Like we want to communicate with one another, God wants to communicate with us. He doesn’t remain afar off, distant and cold, like a benevolent but indifferent being. What we have here instead is a picture of a God who is intensely interested in us—in having a relationship with us—to the point of becoming like one of us.

Many images of God fill our culture. Opinions vary because most people have one. But something is always lost in translation. Parts of the sentence are missing. The syntax is awkward at best. When it comes to communication between two human beings, there will always be some degree of miscommunication. Making sure that we do understand one another is always a work in progress to one degree or another.

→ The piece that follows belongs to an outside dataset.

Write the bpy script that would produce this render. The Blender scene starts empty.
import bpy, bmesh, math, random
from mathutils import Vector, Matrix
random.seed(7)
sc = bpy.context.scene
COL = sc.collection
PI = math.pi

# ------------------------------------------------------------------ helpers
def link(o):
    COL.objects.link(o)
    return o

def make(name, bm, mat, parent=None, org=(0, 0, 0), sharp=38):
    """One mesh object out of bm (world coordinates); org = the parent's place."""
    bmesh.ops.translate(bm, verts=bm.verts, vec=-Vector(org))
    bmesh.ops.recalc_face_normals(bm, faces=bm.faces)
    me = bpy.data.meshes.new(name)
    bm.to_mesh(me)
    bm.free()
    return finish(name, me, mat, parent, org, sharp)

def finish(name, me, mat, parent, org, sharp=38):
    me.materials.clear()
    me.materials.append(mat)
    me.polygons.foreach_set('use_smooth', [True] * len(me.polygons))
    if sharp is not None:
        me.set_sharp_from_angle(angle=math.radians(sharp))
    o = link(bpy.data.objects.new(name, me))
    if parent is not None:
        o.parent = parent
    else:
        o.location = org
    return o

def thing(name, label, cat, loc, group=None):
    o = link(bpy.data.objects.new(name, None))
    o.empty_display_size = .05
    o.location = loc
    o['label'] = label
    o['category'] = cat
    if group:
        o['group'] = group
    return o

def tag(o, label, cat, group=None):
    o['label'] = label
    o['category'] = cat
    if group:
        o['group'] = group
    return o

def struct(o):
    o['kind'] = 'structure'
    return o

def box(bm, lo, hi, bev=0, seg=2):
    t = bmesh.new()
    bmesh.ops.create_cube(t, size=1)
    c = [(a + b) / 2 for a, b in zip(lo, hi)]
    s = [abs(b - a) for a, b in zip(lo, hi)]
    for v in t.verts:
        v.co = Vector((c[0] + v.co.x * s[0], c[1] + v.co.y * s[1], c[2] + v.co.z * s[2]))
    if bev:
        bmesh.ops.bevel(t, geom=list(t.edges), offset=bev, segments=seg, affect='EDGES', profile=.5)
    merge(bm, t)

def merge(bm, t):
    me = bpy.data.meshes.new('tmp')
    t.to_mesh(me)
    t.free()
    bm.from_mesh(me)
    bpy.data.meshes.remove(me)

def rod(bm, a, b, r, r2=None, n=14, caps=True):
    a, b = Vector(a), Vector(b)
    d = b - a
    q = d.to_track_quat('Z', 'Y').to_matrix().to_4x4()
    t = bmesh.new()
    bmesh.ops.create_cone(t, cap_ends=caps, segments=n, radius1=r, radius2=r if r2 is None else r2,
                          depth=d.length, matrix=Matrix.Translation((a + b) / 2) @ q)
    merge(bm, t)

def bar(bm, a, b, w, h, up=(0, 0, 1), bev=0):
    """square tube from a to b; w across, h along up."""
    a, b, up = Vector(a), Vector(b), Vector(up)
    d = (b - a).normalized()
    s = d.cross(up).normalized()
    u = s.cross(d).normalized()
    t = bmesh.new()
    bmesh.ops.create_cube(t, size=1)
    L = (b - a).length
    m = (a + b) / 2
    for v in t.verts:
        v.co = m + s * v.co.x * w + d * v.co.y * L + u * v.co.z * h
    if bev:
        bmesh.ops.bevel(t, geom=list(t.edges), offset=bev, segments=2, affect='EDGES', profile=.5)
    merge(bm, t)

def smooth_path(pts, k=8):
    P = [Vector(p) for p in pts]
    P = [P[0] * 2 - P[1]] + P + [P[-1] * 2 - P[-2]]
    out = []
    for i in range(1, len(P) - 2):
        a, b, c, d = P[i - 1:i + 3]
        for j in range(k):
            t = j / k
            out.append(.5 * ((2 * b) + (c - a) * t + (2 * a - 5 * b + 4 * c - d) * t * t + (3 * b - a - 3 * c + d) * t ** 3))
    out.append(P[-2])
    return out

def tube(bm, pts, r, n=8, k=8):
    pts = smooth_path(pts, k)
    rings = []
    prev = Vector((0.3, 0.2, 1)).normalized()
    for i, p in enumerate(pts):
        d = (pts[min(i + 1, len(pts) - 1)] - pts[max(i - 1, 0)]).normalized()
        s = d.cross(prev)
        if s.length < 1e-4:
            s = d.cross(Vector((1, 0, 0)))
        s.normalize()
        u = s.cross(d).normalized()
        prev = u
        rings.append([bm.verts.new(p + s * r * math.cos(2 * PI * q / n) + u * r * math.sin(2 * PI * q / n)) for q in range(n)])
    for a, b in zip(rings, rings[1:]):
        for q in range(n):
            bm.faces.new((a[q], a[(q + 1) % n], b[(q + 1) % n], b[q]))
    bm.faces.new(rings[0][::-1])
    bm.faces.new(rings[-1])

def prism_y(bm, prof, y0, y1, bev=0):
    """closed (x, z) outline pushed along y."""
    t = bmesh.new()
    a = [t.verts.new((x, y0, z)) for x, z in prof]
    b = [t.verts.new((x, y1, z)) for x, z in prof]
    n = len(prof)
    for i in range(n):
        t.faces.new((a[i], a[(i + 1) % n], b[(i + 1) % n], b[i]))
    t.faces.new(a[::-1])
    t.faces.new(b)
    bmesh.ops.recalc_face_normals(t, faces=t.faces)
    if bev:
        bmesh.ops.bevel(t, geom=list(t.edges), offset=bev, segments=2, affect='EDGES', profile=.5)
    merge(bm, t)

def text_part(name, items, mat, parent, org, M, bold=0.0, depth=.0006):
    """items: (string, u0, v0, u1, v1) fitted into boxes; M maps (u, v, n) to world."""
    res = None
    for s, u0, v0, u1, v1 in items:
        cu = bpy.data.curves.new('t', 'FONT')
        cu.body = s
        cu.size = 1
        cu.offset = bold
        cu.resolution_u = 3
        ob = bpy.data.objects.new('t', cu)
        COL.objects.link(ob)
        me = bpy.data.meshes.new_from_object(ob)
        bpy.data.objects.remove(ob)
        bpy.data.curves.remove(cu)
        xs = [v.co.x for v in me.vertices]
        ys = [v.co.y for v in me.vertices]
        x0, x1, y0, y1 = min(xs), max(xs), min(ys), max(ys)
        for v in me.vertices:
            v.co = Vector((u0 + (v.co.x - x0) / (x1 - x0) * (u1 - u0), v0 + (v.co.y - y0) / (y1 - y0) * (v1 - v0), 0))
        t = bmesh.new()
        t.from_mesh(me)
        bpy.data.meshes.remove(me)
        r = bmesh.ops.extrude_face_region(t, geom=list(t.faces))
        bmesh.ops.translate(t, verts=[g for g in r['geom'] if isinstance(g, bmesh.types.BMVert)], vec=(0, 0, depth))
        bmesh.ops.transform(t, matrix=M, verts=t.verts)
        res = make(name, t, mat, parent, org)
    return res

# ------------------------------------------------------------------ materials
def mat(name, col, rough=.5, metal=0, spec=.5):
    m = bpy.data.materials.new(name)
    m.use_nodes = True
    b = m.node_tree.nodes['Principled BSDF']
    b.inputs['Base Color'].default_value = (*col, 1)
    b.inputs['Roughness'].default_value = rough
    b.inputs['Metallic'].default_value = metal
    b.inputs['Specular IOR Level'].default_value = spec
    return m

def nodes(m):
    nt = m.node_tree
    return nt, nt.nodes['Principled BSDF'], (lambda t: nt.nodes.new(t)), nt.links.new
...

But if we’re to believe or to at least consider John’s words about the “Word” and other biblical statements about Jesus, it would mean having to consider the possibility that not only does God try to communicate with us, but that he actually gets it right. All the parts of the sentence are there. The syntax is perfect, the grammar impeccable. And all of this is so because God doesn’t want us thinking “simulating the true styles and making careful” when what he wants us to think is that “God so loved the world that he gave his only begotten Son” (John 3:16). When it comes to communicating himself, we can be thankful that nothing is lost in translation.